Elsternest

Im Wein liegt Wahrheit

Lesung Buch & PlakatEine Weinprobe ganz besonderer Art gestern im Bohnenviertel: Die kleine, sympathische Buchhandlung „Buch und Plakat“ lud zur literarischen Weinverkostung ein. Die Inhaber Monika Lange-Tetzlaff und Robert Tetzlaff lasen heitere, besinnliche und auch hinterlistige Texte zur Verkostung der ökologisch angebauten Weine. Gerrit Brust-Bader von der Agentur „People to People“ hatte eine wunderbare Auswahl von Weiß- und Rotweinen dabei, die er den literarisch interessierten Weinliebhabern ausführlich erklärte. Nicht nur die Frage nach der Bodenbeschaffenheit, die dem Wein seinen spezifischen Geschmack gibt, wurden beantwortet, auch Traubennamen wurden erklärt. Besonders hat die Elster gefreut, dass der Merlot eine Anspielung auf das französischen Wort Merle ist, auf Deutsch Amsel. Ein Verweis auf die Vorliebe der Amseln auf die rote Rebsorte, die besonders früh reift. Die Lerche machte gleich den Vorschlag, ob man nicht die Merle mitnehmen solle, eine Skatrunde wäre zusammen.

Weder die Leche noch die Elster wussten, dass der Österreichische Wein „Tirolinger“ der Großvater ihres geliebten Trollingers ist. Böse Zungen behaupten, Trollinger sei eine Verballhornung des Wortes Tirolinger. Hört man den Schwaben nach dem vierten Glas Trollinger das fünfte Viertele bestellen, erschließt sich einem diese Lautverschiebung.

Auch geschichtlich konnten wir Weintrinker einiges erfahren:
Die Reblaus wurde aus Amerika eingeschleppt und vernichtete im 19. Jahrhundert in Europa große Teile des Weinbaus. Sie wurde in den 60er Jahren des 19. Jahrhunderts durch Rebstöcke von der Ostküste Amerikas über London ins südliche Frankreich eingeschleppt und breitete sich in der Reblausinvasion rasant von dort über sämtliche europäische Weinbaugebiete aus.
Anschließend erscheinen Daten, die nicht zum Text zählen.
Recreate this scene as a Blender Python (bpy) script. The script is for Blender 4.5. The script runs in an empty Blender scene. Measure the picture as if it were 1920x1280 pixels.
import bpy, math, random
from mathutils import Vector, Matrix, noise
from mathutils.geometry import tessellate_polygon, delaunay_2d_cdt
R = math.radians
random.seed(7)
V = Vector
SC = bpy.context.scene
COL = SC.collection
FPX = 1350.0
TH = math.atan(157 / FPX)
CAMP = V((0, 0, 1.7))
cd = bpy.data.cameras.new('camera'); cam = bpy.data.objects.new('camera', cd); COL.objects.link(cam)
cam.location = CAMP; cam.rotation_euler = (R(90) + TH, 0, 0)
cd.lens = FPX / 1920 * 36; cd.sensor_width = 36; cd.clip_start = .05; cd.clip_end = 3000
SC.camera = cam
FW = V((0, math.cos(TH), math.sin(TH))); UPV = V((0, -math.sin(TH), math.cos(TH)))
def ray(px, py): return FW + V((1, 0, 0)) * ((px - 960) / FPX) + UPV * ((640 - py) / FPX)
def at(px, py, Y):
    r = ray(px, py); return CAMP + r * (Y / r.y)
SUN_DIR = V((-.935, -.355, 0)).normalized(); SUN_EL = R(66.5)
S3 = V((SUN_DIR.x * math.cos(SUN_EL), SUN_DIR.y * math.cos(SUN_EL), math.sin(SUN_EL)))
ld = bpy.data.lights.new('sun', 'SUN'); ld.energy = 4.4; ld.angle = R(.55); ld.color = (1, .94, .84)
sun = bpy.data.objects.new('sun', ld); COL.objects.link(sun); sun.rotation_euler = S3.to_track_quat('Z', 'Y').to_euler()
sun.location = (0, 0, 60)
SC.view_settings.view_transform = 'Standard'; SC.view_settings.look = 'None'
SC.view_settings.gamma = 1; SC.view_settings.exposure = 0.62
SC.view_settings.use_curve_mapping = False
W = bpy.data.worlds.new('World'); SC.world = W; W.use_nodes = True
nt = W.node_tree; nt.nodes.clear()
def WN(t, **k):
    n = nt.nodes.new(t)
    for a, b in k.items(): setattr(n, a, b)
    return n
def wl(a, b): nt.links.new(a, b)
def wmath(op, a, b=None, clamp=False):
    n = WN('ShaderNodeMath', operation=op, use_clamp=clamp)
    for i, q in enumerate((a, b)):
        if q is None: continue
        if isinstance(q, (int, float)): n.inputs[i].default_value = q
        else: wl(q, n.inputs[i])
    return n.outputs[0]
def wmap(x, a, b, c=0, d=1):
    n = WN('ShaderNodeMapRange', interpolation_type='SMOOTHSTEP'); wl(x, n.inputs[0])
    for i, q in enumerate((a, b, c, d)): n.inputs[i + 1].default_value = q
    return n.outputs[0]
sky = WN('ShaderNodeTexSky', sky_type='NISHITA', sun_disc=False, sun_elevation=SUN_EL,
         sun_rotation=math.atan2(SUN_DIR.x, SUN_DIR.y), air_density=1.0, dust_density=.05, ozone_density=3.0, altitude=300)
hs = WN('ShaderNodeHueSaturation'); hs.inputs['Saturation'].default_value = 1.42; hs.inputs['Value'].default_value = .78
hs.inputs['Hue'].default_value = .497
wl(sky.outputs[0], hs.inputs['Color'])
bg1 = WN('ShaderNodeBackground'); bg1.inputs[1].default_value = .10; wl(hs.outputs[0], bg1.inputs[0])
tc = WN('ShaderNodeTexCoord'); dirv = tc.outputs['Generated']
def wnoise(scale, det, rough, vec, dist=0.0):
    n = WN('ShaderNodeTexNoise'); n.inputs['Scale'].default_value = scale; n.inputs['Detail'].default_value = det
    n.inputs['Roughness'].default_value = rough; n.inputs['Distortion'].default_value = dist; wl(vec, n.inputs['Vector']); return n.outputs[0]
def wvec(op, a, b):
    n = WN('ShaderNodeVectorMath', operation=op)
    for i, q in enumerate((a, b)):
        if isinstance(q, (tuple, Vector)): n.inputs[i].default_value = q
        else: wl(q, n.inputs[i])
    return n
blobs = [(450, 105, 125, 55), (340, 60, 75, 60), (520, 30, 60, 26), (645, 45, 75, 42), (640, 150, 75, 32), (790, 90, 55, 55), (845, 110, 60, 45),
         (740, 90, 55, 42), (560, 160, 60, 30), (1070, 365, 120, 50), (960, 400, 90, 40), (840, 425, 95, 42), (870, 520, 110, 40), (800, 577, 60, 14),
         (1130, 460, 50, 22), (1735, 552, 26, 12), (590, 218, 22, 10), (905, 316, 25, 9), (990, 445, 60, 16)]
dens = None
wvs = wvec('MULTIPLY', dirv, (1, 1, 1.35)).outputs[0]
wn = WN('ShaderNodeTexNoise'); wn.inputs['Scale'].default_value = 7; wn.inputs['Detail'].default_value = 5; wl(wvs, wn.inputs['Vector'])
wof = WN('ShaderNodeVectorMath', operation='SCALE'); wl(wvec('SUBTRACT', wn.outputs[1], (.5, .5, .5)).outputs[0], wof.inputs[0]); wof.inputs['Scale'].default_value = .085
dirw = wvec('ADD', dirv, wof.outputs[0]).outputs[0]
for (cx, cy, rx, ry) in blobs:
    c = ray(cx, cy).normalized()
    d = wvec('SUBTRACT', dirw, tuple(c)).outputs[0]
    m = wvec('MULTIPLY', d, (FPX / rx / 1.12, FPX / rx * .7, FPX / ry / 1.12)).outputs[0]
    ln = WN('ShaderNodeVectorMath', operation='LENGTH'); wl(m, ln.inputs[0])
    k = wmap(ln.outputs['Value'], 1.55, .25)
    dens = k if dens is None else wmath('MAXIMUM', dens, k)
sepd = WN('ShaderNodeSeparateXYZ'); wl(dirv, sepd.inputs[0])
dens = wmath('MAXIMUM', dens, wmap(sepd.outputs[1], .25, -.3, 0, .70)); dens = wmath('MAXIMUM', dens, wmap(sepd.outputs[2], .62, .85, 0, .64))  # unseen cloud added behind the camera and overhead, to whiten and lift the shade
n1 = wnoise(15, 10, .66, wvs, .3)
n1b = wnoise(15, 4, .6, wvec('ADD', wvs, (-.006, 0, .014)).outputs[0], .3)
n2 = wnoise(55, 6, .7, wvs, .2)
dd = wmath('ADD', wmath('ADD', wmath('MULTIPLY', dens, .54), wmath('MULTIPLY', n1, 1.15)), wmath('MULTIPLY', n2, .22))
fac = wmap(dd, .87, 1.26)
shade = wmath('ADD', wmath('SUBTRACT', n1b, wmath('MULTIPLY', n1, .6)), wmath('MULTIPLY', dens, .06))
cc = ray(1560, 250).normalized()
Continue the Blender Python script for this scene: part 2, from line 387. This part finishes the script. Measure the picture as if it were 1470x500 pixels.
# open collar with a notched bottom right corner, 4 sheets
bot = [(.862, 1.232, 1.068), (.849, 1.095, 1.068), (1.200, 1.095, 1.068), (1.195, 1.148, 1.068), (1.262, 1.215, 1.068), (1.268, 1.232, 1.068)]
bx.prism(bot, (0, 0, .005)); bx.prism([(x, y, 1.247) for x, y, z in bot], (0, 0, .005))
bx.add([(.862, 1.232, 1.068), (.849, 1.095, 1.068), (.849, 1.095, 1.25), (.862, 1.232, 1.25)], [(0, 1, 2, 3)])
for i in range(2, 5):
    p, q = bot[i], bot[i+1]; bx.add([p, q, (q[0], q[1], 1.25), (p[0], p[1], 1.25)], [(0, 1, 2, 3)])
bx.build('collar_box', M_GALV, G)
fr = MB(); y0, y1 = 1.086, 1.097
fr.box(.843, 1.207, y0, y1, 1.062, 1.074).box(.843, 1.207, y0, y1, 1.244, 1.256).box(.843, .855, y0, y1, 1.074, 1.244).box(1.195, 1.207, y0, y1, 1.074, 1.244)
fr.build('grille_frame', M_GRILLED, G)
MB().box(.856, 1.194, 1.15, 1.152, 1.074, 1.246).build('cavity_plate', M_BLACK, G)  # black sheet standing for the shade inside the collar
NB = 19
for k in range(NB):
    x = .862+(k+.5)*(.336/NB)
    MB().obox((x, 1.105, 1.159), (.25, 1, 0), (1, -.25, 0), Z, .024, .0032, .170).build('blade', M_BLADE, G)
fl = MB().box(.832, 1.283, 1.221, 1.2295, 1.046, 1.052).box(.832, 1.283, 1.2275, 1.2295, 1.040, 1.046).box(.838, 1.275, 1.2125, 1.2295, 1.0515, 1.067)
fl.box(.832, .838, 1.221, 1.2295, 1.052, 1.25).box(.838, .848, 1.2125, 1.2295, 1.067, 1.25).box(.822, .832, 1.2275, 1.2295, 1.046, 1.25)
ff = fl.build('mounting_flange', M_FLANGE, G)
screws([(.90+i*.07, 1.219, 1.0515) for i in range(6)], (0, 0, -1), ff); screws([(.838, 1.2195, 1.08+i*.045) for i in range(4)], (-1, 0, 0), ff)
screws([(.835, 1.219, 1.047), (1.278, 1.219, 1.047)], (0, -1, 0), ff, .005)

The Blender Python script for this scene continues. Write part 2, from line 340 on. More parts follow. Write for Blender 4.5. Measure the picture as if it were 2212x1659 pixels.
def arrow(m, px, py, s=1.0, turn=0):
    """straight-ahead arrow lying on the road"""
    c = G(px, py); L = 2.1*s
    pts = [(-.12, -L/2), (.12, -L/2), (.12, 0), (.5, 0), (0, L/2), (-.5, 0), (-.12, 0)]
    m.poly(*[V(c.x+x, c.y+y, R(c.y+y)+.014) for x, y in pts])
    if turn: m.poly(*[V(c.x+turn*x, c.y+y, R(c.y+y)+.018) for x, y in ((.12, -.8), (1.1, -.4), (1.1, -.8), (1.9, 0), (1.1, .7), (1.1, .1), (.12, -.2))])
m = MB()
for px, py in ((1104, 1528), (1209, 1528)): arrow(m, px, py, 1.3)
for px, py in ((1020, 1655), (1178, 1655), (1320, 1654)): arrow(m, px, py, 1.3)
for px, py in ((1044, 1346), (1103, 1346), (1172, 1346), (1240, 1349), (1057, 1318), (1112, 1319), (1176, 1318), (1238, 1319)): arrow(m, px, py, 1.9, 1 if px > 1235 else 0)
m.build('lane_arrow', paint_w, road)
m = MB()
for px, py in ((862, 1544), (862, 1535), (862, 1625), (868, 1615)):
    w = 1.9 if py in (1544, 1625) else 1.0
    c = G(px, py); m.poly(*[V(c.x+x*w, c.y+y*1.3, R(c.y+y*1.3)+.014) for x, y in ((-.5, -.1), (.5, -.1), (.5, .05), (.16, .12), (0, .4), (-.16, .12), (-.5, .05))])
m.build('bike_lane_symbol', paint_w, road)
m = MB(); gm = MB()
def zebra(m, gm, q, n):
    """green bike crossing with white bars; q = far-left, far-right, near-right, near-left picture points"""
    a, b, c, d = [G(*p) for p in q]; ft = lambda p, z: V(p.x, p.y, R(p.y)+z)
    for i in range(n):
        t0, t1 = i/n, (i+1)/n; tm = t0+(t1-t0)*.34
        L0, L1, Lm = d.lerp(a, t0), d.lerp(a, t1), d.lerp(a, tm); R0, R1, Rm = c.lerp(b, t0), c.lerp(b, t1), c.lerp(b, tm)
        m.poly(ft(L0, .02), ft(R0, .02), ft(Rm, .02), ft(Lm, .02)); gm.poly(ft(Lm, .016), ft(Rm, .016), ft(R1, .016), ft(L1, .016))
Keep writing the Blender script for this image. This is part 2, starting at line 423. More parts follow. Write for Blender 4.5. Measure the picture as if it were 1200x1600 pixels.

Damit war sie der zweite Schädling, der den Europäern große Verluste bereitete. Schon die großen Hungersnöte in Irland waren aus Amerika durch die „Kartoffelfäule“, einem Pilz ausgelöst worden. Heute werden wir durch Trojaner und Geheimdienste aus Amerika beschädigt.

Im Bohnenviertel wohnten damals Tagelöhner, die sich in den umliegenden Weinbergen verdingten. Die Bezahlung war miserabel, sie zogen in ihren kleinen Hinterhöfen Bohnen. Eine bekanntlich platzsparende Gemüsesorte mit hohem Sättigungswert. Heute sind die meisten Weinberge der Erschließung lukrativer Immobilien gewichen und die Tagelöhner einer quirligen Szene von kleinen Handwerkern, Kneipen, Galerien und literarischen Kleinoden. T he Times They Are A-Changin“, wie der alte Bob schon vor knapp 50 Jahren sang.